● **Exercise material**:
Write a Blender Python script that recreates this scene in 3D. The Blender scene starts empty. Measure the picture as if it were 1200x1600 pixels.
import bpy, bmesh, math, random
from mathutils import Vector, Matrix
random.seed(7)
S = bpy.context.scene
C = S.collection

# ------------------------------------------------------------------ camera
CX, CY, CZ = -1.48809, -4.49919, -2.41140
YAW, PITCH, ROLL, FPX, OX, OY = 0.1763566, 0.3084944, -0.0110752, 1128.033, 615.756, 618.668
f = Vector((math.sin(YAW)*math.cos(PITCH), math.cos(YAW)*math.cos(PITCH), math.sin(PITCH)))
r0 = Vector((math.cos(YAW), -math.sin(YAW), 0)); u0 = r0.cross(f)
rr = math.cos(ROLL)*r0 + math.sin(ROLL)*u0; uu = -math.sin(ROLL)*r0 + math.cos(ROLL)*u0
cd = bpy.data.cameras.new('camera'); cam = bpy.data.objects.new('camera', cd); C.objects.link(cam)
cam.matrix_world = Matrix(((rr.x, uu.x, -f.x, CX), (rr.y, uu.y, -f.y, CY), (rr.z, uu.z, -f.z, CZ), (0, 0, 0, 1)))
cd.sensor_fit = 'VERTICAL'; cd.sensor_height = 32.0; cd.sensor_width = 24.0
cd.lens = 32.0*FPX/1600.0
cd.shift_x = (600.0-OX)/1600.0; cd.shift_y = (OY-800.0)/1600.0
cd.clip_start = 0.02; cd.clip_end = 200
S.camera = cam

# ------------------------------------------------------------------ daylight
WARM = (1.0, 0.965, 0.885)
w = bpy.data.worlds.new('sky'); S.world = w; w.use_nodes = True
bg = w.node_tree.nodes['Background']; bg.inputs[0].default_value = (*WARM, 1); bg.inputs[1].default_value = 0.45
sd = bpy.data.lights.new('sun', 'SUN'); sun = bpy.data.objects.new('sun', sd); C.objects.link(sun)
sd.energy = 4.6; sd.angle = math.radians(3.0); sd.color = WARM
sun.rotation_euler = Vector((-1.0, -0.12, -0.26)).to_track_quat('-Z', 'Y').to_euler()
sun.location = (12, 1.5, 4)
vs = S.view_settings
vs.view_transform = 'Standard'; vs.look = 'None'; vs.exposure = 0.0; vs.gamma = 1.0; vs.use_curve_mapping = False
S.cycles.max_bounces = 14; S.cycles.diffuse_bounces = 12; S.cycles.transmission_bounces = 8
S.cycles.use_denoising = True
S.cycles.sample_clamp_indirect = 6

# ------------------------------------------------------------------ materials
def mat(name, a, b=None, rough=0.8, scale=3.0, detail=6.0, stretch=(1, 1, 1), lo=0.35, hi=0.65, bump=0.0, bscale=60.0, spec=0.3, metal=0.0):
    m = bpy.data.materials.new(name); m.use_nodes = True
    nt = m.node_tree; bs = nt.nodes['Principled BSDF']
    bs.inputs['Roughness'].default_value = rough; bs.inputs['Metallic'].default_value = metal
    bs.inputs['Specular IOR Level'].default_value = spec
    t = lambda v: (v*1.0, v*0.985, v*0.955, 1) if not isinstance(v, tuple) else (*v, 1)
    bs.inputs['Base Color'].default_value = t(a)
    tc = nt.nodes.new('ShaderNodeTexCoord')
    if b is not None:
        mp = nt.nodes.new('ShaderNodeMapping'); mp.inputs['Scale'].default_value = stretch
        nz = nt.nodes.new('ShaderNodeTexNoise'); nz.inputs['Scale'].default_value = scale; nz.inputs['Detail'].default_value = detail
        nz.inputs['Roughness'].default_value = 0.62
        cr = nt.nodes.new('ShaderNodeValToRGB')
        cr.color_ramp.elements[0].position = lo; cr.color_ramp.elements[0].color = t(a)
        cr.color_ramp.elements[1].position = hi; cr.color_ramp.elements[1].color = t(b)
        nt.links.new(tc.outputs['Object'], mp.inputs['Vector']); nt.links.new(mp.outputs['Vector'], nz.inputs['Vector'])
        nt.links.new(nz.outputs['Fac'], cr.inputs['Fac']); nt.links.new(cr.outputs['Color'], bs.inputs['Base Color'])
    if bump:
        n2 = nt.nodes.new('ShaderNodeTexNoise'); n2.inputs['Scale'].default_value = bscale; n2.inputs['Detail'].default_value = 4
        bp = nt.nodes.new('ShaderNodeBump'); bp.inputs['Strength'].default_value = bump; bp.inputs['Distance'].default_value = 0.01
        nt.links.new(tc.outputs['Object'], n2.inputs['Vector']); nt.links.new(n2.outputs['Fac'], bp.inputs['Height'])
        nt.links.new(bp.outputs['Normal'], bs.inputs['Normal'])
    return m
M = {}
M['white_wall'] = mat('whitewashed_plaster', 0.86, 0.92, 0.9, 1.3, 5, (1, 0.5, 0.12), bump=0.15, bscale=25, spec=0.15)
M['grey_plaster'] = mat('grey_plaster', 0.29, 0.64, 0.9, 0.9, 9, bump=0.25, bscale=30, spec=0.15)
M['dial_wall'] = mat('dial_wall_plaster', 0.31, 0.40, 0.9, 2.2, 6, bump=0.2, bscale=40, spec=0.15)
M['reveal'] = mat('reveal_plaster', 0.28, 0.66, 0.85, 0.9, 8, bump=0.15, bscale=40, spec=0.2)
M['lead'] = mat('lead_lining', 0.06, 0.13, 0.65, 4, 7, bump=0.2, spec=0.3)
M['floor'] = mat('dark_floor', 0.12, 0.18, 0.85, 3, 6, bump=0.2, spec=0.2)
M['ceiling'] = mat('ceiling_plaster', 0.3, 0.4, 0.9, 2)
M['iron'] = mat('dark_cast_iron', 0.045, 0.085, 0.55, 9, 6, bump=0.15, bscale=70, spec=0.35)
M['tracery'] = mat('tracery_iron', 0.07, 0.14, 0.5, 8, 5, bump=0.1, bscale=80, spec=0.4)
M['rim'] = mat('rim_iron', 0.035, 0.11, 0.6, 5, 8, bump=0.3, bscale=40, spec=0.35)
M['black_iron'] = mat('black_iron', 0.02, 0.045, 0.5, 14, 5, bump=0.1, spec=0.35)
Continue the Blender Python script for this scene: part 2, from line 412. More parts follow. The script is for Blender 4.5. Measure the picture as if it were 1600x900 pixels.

● **Your objective**:
Quote all the records exactly, please, leaving none out.

● **Solution**:
Write a Blender Python script that recreates this scene in 3D. The Blender scene starts empty. Measure the picture as if it were 1200x1600 pixels.
import bpy, bmesh, math, random
from mathutils import Vector, Matrix
random.seed(7)
S = bpy.context.scene
C = S.collection

# ------------------------------------------------------------------ camera
CX, CY, CZ = -1.48809, -4.49919, -2.41140
YAW, PITCH, ROLL, FPX, OX, OY = 0.1763566, 0.3084944, -0.0110752, 1128.033, 615.756, 618.668
f = Vector((math.sin(YAW)*math.cos(PITCH), math.cos(YAW)*math.cos(PITCH), math.sin(PITCH)))
r0 = Vector((math.cos(YAW), -math.sin(YAW), 0)); u0 = r0.cross(f)
rr = math.cos(ROLL)*r0 + math.sin(ROLL)*u0; uu = -math.sin(ROLL)*r0 + math.cos(ROLL)*u0
cd = bpy.data.cameras.new('camera'); cam = bpy.data.objects.new('camera', cd); C.objects.link(cam)
cam.matrix_world = Matrix(((rr.x, uu.x, -f.x, CX), (rr.y, uu.y, -f.y, CY), (rr.z, uu.z, -f.z, CZ), (0, 0, 0, 1)))
cd.sensor_fit = 'VERTICAL'; cd.sensor_height = 32.0; cd.sensor_width = 24.0
cd.lens = 32.0*FPX/1600.0
cd.shift_x = (600.0-OX)/1600.0; cd.shift_y = (OY-800.0)/1600.0
cd.clip_start = 0.02; cd.clip_end = 200
S.camera = cam

# ------------------------------------------------------------------ daylight
WARM = (1.0, 0.965, 0.885)
w = bpy.data.worlds.new('sky'); S.world = w; w.use_nodes = True
bg = w.node_tree.nodes['Background']; bg.inputs[0].default_value = (*WARM, 1); bg.inputs[1].default_value = 0.45
sd = bpy.data.lights.new('sun', 'SUN'); sun = bpy.data.objects.new('sun', sd); C.objects.link(sun)
sd.energy = 4.6; sd.angle = math.radians(3.0); sd.color = WARM
sun.rotation_euler = Vector((-1.0, -0.12, -0.26)).to_track_quat('-Z', 'Y').to_euler()
sun.location = (12, 1.5, 4)
vs = S.view_settings
vs.view_transform = 'Standard'; vs.look = 'None'; vs.exposure = 0.0; vs.gamma = 1.0; vs.use_curve_mapping = False
S.cycles.max_bounces = 14; S.cycles.diffuse_bounces = 12; S.cycles.transmission_bounces = 8
S.cycles.use_denoising = True
S.cycles.sample_clamp_indirect = 6

# ------------------------------------------------------------------ materials
def mat(name, a, b=None, rough=0.8, scale=3.0, detail=6.0, stretch=(1, 1, 1), lo=0.35, hi=0.65, bump=0.0, bscale=60.0, spec=0.3, metal=0.0):
    m = bpy.data.materials.new(name); m.use_nodes = True
    nt = m.node_tree; bs = nt.nodes['Principled BSDF']
    bs.inputs['Roughness'].default_value = rough; bs.inputs['Metallic'].default_value = metal
    bs.inputs['Specular IOR Level'].default_value = spec
    t = lambda v: (v*1.0, v*0.985, v*0.955, 1) if not isinstance(v, tuple) else (*v, 1)
    bs.inputs['Base Color'].default_value = t(a)
    tc = nt.nodes.new('ShaderNodeTexCoord')
    if b is not None:
        mp = nt.nodes.new('ShaderNodeMapping'); mp.inputs['Scale'].default_value = stretch
        nz = nt.nodes.new('ShaderNodeTexNoise'); nz.inputs['Scale'].default_value = scale; nz.inputs['Detail'].default_value = detail
        nz.inputs['Roughness'].default_value = 0.62
        cr = nt.nodes.new('ShaderNodeValToRGB')
        cr.color_ramp.elements[0].position = lo; cr.color_ramp.elements[0].color = t(a)
        cr.color_ramp.elements[1].position = hi; cr.color_ramp.elements[1].color = t(b)
        nt.links.new(tc.outputs['Object'], mp.inputs['Vector']); nt.links.new(mp.outputs['Vector'], nz.inputs['Vector'])
        nt.links.new(nz.outputs['Fac'], cr.inputs['Fac']); nt.links.new(cr.outputs['Color'], bs.inputs['Base Color'])
    if bump:
        n2 = nt.nodes.new('ShaderNodeTexNoise'); n2.inputs['Scale'].default_value = bscale; n2.inputs['Detail'].default_value = 4
        bp = nt.nodes.new('ShaderNodeBump'); bp.inputs['Strength'].default_value = bump; bp.inputs['Distance'].default_value = 0.01
        nt.links.new(tc.outputs['Object'], n2.inputs['Vector']); nt.links.new(n2.outputs['Fac'], bp.inputs['Height'])
        nt.links.new(bp.outputs['Normal'], bs.inputs['Normal'])
    return m
M = {}
M['white_wall'] = mat('whitewashed_plaster', 0.86, 0.92, 0.9, 1.3, 5, (1, 0.5, 0.12), bump=0.15, bscale=25, spec=0.15)
M['grey_plaster'] = mat('grey_plaster', 0.29, 0.64, 0.9, 0.9, 9, bump=0.25, bscale=30, spec=0.15)
M['dial_wall'] = mat('dial_wall_plaster', 0.31, 0.40, 0.9, 2.2, 6, bump=0.2, bscale=40, spec=0.15)
M['reveal'] = mat('reveal_plaster', 0.28, 0.66, 0.85, 0.9, 8, bump=0.15, bscale=40, spec=0.2)
M['lead'] = mat('lead_lining', 0.06, 0.13, 0.65, 4, 7, bump=0.2, spec=0.3)
M['floor'] = mat('dark_floor', 0.12, 0.18, 0.85, 3, 6, bump=0.2, spec=0.2)
M['ceiling'] = mat('ceiling_plaster', 0.3, 0.4, 0.9, 2)
M['iron'] = mat('dark_cast_iron', 0.045, 0.085, 0.55, 9, 6, bump=0.15, bscale=70, spec=0.35)
M['tracery'] = mat('tracery_iron', 0.07, 0.14, 0.5, 8, 5, bump=0.1, bscale=80, spec=0.4)
M['rim'] = mat('rim_iron', 0.035, 0.11, 0.6, 5, 8, bump=0.3, bscale=40, spec=0.35)
M['black_iron'] = mat('black_iron', 0.02, 0.045, 0.5, 14, 5, bump=0.1, spec=0.35)
Continue the Blender Python script for this scene: part 2, from line 412. More parts follow. The script is for Blender 4.5. Measure the picture as if it were 1600x900 pixels.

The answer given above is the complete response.